My old keyboard had an identical problem to this. I would play games with my friends, and randomly it would just cut out for like 1 second. When it first started I thought it was just me getting old and fudging my key presses, but suddenly one day, I realised it was my office fridge that had turned on.
My right monitor will occasionally turn off when the small refrigerator in the room starts its compressor. The right monitor isn't on battery powered backup like the left one, in an effort to have a bit more time on battery when power really goes out. Took a while for me to figure out the cause, but if I had to troubleshoot that remotely (I do remote IT support for a living) I'd be so confused.
Me trying to find out why I hear static on my ham radio.
my pc wakes up when I or my cats go near it
Yeah, reminds me of a video I once saw: having an empty can on your desk and using one of those electronic lighters on it makes the display reset for some seconds.
HDMI isn’t shielded that well and the shocked can shortly acts as an antenna, sending gibberish signals that get picked up by the display.
My keyboard and mouse disconnected for a second everytime I sat on my chair. I have changed my laptop recently and I haven't been able to reproduce this behaviour.
I've had it where my wireless mouse (connected with a usb dongle) stutters when my wifi/bluetooth chip is going full-throttle. I thought it was some polling rate on my mouse, or maybe my mouse was dying, but nah lol. This is next level insane tho
They weren't underlining the spelling error?
Had a similiar issue but with an external hard drive and a bluetooth mouse. When the drive was idle everything was fine, but when IO was happening the pointer got really laggy. Anyway I've added some distance between the bluetooth receiver and the drive cable.
Sounds like a Mouse issue or at worst a refrigerator issue, lesson on getting a good PSU and USP to compensate for others failures.
I had a similar case. Was going crazy about the horizontal lines on my screen. They weren't always there, just when a certain color took up most the screen or when a window was placed in a certain position. Suddenly bam, my whole screen looked like grip tape.
I started troubleshooting the display, compositor, checking the software for some sort of night mode or eye protection. Nuthin.
Then my friend says, "Are you using display port or HDMI? Try switching." I switched to HDMI and god fucking dammit if it didn't just work.

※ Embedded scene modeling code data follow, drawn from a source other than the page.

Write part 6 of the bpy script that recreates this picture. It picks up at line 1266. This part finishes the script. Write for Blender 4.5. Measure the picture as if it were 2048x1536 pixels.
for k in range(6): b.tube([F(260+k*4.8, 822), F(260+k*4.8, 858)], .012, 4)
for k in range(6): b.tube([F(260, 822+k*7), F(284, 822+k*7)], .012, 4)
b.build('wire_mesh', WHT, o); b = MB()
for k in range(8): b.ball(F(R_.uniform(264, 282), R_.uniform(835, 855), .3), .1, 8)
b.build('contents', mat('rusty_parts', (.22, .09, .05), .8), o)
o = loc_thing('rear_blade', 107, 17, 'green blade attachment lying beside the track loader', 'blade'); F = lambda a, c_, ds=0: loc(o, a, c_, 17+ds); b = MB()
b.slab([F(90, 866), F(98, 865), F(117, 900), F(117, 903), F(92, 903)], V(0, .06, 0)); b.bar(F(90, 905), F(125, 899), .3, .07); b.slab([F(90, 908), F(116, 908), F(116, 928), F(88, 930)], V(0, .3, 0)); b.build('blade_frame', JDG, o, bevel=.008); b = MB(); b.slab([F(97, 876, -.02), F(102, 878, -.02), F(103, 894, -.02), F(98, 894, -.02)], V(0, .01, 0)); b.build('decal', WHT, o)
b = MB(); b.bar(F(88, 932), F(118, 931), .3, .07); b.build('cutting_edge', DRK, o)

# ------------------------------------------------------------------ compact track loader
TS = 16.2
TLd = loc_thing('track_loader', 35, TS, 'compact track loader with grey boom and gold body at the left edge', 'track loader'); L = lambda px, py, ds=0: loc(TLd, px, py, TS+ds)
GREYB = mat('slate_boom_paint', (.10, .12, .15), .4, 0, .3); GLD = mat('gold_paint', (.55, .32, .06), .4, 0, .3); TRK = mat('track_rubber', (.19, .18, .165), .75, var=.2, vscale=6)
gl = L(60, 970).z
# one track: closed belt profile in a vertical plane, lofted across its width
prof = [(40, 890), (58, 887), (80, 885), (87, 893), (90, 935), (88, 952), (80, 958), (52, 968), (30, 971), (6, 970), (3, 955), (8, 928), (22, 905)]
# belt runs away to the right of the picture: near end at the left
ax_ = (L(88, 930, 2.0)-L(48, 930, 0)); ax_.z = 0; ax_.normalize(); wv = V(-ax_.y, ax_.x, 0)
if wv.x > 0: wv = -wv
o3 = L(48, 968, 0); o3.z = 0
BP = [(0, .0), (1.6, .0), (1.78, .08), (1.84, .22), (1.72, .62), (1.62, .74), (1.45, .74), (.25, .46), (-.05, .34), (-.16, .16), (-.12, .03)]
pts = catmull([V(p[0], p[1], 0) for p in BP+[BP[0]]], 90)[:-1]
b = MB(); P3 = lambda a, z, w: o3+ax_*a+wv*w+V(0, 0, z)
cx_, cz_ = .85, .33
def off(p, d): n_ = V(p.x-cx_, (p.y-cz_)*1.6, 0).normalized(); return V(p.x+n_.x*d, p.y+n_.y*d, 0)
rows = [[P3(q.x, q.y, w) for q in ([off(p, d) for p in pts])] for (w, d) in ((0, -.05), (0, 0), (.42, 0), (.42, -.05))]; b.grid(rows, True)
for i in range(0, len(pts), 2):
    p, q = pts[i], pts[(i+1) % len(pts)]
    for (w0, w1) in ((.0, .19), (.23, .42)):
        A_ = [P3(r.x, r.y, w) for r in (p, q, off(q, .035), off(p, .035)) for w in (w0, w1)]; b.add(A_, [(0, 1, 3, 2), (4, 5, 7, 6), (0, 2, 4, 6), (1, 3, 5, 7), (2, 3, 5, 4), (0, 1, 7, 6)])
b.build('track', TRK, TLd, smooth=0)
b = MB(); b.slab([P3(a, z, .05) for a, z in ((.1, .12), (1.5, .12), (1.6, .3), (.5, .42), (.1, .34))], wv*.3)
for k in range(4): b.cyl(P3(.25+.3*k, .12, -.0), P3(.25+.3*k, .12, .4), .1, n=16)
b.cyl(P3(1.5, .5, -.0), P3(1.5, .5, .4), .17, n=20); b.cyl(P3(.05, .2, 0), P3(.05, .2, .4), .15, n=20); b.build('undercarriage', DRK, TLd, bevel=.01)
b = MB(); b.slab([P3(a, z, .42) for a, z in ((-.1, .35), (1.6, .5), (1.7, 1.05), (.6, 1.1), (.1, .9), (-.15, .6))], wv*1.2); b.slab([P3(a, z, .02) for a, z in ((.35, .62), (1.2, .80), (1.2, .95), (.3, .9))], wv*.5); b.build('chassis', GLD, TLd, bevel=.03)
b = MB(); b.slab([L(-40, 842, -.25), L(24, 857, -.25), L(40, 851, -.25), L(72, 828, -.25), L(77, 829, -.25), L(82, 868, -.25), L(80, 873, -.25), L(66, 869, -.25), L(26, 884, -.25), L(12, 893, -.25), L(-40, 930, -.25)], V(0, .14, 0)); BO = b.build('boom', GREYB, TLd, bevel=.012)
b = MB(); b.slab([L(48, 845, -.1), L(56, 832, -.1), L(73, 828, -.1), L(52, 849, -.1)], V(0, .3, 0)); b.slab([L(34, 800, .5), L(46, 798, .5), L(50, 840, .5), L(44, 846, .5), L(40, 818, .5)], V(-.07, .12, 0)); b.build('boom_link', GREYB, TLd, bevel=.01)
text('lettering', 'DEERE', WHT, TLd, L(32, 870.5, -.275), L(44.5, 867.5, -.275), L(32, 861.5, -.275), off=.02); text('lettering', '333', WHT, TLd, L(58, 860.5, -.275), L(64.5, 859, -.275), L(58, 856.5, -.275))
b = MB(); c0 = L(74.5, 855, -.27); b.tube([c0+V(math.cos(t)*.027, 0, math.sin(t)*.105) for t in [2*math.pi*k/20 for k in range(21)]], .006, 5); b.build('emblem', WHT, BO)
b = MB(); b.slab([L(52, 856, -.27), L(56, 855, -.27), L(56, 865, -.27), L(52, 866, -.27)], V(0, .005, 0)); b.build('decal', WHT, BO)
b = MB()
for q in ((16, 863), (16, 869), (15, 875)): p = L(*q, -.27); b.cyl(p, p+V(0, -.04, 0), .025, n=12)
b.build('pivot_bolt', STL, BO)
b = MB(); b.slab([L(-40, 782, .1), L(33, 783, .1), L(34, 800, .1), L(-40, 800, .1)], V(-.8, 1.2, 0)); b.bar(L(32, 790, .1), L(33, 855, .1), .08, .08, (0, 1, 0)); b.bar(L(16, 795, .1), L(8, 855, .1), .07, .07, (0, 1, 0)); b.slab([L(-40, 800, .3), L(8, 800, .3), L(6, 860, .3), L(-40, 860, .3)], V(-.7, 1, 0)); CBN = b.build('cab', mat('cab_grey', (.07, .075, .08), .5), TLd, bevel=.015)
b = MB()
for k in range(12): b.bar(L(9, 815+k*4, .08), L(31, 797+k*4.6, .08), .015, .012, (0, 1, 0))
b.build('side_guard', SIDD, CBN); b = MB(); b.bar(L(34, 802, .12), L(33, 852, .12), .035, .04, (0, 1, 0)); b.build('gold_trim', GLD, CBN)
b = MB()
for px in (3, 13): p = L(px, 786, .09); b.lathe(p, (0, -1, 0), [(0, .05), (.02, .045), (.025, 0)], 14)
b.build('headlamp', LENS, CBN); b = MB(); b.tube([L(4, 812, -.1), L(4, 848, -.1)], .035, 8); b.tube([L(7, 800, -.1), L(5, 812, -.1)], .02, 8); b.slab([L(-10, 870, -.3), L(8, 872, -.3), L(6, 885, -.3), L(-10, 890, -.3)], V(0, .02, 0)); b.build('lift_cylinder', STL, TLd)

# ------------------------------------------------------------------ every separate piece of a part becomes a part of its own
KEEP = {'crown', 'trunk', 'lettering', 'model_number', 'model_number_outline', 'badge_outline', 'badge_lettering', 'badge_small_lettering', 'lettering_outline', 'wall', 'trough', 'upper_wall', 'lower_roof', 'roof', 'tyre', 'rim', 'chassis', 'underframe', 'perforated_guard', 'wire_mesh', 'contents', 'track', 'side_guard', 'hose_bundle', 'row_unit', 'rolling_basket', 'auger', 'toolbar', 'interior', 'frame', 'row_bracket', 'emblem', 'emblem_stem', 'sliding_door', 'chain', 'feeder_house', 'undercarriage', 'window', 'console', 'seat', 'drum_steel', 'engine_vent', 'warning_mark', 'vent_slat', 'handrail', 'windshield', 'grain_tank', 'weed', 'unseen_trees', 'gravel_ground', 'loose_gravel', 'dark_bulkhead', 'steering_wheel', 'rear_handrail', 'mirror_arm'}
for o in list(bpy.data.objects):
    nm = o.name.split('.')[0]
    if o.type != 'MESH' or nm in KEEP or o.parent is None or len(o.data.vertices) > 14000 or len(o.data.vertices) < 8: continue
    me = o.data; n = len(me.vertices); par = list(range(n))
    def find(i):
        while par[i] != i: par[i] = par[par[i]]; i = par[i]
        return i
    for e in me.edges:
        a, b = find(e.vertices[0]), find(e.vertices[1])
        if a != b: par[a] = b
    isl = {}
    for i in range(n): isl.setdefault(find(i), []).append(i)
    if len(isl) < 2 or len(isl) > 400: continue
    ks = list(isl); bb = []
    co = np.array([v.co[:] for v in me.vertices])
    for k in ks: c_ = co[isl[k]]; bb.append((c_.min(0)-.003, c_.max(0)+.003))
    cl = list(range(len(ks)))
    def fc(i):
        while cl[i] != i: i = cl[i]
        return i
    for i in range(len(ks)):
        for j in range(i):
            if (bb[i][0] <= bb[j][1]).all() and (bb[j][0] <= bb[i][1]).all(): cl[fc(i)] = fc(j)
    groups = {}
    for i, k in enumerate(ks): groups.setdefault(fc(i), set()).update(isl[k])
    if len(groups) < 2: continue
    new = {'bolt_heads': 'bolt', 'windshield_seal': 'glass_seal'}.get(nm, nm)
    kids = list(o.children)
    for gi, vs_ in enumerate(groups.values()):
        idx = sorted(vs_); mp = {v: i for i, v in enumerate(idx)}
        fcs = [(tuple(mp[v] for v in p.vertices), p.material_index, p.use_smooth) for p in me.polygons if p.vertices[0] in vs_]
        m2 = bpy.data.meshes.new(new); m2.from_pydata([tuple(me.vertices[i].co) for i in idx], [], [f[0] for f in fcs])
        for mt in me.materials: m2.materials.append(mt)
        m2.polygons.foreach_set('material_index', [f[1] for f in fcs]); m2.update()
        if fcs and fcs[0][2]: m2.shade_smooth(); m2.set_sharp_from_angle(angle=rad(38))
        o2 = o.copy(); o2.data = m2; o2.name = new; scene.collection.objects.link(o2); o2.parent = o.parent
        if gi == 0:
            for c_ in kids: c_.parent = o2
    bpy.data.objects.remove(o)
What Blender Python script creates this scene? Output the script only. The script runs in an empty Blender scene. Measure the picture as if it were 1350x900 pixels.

Afaik it was something to do with the nvidia proptietary gpu drivers, because when I'd roll them back it didn't happen.
I used to have a hard drive dock that would knock the wireless powerline adapter network out whenever it was turned off
I've literally seen a heater on a timer cause modem brownouts, ain't nothing too crazy to happen
My audio bugs out to the point of dying on high CPU load.
And firmware flashing my phone works only over USB 2, not 3.